[Scenes as source code]
-------------------------

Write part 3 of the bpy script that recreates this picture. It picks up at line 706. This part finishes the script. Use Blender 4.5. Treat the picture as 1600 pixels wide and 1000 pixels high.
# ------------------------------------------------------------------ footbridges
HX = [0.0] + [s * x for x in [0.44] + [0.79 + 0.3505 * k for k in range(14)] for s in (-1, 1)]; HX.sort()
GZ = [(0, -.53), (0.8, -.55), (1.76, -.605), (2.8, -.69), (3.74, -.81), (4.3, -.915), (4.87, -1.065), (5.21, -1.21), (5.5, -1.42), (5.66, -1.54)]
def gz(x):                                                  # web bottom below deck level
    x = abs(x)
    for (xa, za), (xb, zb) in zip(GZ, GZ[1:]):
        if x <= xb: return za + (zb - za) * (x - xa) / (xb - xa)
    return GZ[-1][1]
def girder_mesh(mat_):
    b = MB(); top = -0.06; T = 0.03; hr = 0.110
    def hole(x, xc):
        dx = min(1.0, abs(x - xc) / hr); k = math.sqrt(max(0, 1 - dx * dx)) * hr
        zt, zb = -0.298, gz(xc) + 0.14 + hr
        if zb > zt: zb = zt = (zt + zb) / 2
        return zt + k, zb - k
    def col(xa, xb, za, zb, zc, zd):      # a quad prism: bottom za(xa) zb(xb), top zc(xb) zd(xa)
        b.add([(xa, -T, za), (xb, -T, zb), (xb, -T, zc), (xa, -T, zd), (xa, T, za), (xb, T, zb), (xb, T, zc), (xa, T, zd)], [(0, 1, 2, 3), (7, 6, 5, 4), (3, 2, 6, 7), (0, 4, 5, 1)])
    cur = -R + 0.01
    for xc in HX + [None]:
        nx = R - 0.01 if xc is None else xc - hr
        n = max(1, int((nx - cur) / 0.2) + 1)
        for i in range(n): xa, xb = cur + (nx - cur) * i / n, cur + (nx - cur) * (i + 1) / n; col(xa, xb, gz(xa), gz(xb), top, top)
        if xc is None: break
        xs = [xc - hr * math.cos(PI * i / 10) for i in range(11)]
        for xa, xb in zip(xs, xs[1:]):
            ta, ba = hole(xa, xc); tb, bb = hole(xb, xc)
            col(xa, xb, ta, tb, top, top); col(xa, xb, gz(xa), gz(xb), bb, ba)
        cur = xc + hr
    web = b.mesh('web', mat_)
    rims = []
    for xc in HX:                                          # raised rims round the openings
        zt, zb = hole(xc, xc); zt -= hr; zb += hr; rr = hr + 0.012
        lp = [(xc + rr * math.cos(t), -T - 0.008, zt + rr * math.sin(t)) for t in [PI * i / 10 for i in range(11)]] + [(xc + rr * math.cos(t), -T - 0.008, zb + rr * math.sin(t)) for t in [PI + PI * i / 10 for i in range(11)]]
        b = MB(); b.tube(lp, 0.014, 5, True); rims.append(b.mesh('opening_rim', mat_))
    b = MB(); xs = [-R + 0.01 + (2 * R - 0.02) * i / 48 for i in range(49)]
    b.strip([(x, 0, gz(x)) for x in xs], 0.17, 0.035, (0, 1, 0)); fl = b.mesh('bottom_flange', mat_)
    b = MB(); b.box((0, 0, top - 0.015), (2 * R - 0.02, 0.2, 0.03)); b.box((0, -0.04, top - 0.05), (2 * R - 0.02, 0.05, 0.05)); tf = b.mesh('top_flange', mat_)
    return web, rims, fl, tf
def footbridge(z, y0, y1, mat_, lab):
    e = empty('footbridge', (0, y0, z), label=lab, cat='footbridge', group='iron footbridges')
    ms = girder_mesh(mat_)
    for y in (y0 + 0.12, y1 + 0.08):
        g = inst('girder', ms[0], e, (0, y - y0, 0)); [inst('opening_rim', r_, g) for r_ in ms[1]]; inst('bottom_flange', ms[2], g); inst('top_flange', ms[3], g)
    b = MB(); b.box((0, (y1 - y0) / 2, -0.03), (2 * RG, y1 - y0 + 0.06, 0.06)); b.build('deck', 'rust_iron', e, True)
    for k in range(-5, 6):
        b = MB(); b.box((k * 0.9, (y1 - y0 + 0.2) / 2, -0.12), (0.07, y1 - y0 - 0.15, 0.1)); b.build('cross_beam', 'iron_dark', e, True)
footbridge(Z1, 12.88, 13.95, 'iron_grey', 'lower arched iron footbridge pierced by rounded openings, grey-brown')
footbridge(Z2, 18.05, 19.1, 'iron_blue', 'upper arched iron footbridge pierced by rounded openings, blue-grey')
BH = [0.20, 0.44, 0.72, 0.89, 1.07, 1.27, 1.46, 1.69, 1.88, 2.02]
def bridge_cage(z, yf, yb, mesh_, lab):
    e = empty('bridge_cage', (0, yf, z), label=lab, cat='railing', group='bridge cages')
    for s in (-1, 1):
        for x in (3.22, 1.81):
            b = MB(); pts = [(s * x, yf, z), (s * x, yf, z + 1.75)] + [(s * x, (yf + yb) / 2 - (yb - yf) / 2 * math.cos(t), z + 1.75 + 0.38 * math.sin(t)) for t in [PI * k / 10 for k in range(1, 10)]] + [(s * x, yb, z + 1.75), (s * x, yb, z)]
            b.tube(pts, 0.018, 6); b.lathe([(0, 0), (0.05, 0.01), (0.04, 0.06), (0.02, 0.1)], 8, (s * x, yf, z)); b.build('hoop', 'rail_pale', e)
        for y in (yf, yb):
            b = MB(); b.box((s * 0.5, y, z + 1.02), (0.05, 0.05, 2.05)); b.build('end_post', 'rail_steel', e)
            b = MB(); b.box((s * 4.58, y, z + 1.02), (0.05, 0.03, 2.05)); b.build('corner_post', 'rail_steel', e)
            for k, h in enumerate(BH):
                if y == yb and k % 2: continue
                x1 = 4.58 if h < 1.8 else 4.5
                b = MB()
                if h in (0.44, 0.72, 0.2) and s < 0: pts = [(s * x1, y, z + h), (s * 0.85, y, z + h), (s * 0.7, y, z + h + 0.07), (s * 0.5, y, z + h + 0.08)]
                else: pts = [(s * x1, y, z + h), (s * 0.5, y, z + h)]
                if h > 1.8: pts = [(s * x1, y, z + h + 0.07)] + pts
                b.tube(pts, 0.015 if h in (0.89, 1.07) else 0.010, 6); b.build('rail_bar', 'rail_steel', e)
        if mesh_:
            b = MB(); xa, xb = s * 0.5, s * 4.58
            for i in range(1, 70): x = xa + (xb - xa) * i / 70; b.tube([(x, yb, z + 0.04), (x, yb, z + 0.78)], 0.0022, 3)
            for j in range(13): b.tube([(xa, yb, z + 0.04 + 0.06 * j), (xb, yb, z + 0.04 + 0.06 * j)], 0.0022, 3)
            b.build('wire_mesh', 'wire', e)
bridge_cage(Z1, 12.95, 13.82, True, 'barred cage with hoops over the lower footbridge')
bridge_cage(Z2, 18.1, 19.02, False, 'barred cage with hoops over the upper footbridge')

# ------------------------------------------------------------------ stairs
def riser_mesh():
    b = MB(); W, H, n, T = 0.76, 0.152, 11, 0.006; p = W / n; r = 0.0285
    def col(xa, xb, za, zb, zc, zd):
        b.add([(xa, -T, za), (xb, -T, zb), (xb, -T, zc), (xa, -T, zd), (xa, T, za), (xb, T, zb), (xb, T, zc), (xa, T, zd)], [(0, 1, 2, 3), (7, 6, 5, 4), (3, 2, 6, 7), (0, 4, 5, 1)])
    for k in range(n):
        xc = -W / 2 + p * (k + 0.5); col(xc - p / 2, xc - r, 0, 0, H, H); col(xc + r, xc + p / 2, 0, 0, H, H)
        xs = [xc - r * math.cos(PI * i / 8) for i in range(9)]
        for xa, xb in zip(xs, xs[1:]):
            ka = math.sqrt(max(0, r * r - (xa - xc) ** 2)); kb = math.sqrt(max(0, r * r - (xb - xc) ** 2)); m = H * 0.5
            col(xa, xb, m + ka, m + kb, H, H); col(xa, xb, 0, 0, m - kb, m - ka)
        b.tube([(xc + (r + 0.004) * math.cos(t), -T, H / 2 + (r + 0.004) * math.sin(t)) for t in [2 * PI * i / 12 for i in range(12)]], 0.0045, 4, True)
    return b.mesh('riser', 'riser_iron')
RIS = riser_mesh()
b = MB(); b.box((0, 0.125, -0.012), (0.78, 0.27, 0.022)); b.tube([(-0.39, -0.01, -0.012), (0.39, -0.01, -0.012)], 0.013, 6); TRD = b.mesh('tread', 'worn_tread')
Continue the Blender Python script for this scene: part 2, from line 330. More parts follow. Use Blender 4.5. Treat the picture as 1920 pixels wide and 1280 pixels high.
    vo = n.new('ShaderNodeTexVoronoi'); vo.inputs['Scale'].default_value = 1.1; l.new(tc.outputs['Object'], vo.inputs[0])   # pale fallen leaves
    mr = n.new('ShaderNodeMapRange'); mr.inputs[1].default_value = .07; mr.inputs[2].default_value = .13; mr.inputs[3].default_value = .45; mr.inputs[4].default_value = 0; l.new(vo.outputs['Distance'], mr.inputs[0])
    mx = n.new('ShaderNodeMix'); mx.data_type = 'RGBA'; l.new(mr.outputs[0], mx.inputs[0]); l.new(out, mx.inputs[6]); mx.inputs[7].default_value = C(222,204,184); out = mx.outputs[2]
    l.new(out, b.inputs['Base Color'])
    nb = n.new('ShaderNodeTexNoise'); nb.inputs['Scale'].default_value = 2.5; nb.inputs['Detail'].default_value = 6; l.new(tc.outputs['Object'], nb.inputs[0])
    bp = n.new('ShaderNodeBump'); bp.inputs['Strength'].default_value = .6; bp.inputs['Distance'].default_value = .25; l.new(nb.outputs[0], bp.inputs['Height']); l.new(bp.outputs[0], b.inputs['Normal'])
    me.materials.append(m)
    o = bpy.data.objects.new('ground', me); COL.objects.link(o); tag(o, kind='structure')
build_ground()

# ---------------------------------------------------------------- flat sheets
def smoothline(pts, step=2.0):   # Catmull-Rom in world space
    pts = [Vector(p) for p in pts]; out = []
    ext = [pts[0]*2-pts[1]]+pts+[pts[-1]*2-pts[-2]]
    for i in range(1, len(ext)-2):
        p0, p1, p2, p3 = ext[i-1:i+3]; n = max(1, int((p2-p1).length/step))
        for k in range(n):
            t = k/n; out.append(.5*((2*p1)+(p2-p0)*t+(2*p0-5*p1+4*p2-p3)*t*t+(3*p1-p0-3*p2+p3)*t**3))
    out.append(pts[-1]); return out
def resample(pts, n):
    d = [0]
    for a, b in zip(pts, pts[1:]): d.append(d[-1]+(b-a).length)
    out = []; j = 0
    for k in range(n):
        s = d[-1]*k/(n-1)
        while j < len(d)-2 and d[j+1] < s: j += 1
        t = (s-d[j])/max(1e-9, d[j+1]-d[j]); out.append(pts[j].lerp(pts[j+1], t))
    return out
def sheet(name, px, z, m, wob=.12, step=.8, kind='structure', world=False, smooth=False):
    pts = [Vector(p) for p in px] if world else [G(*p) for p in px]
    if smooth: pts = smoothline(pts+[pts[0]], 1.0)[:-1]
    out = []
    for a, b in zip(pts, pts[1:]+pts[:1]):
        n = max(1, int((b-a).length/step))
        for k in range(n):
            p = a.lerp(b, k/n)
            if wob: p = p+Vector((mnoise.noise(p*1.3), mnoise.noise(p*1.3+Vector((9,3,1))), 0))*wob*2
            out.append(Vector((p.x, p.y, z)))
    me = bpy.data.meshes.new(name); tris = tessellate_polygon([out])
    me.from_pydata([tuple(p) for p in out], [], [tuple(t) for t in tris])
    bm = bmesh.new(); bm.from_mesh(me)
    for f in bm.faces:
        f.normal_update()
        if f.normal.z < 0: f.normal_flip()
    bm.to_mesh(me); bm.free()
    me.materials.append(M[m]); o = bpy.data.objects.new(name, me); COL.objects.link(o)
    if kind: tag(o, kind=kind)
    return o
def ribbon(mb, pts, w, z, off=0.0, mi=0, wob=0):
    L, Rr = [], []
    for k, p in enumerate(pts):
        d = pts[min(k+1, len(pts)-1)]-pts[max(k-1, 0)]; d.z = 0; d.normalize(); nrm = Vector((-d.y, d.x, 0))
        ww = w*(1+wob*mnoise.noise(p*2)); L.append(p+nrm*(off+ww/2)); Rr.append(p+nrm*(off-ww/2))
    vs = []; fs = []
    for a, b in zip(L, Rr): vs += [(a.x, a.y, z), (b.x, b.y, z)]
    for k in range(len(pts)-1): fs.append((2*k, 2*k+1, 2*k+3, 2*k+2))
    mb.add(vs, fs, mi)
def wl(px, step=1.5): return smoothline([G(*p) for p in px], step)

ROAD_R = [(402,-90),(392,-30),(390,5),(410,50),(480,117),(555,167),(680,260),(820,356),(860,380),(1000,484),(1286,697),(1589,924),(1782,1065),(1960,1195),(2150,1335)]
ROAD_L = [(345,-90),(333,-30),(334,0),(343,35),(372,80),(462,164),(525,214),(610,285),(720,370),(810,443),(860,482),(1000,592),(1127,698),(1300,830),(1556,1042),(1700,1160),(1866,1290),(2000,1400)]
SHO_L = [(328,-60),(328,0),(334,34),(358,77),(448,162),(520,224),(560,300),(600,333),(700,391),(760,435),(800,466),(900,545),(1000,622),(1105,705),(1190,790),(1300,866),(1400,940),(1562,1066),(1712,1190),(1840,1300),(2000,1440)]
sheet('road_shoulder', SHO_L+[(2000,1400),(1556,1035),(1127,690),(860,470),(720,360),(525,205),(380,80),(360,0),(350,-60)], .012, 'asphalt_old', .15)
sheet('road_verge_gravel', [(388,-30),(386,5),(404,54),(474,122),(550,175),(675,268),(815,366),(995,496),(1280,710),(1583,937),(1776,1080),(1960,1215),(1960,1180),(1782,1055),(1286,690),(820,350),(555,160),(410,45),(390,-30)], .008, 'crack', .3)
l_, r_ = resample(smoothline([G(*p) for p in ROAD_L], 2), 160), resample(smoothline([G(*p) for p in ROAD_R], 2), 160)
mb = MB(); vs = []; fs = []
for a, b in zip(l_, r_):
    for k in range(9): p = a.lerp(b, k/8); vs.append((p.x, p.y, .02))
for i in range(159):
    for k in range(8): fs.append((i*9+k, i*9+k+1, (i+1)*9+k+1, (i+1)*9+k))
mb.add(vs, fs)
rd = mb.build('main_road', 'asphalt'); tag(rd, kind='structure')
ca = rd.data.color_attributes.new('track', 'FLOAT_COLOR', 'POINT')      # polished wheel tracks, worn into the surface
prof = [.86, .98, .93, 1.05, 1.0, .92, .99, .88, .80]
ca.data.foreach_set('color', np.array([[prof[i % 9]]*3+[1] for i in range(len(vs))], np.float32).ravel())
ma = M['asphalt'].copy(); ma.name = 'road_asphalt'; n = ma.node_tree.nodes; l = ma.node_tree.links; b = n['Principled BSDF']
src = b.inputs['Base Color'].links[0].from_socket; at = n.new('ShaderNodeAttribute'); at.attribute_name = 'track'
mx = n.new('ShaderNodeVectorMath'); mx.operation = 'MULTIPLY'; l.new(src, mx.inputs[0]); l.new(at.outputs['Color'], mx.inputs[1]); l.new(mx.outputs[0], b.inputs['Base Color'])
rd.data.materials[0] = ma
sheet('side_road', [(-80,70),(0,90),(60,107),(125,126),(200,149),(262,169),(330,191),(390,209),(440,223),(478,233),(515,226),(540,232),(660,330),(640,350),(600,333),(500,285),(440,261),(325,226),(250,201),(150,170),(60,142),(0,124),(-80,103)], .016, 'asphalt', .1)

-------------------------

■ What you will do
Quote only the lines running from the line that holds "Continue the Blender" to the line that holds "build_ground()", both ends included.

■ Correct response
Continue the Blender Python script for this scene: part 2, from line 330. More parts follow. Use Blender 4.5. Treat the picture as 1920 pixels wide and 1280 pixels high.
    vo = n.new('ShaderNodeTexVoronoi'); vo.inputs['Scale'].default_value = 1.1; l.new(tc.outputs['Object'], vo.inputs[0])   # pale fallen leaves
    mr = n.new('ShaderNodeMapRange'); mr.inputs[1].default_value = .07; mr.inputs[2].default_value = .13; mr.inputs[3].default_value = .45; mr.inputs[4].default_value = 0; l.new(vo.outputs['Distance'], mr.inputs[0])
    mx = n.new('ShaderNodeMix'); mx.data_type = 'RGBA'; l.new(mr.outputs[0], mx.inputs[0]); l.new(out, mx.inputs[6]); mx.inputs[7].default_value = C(222,204,184); out = mx.outputs[2]
    l.new(out, b.inputs['Base Color'])
    nb = n.new('ShaderNodeTexNoise'); nb.inputs['Scale'].default_value = 2.5; nb.inputs['Detail'].default_value = 6; l.new(tc.outputs['Object'], nb.inputs[0])
    bp = n.new('ShaderNodeBump'); bp.inputs['Strength'].default_value = .6; bp.inputs['Distance'].default_value = .25; l.new(nb.outputs[0], bp.inputs['Height']); l.new(bp.outputs[0], b.inputs['Normal'])
    me.materials.append(m)
    o = bpy.data.objects.new('ground', me); COL.objects.link(o); tag(o, kind='structure')
build_ground()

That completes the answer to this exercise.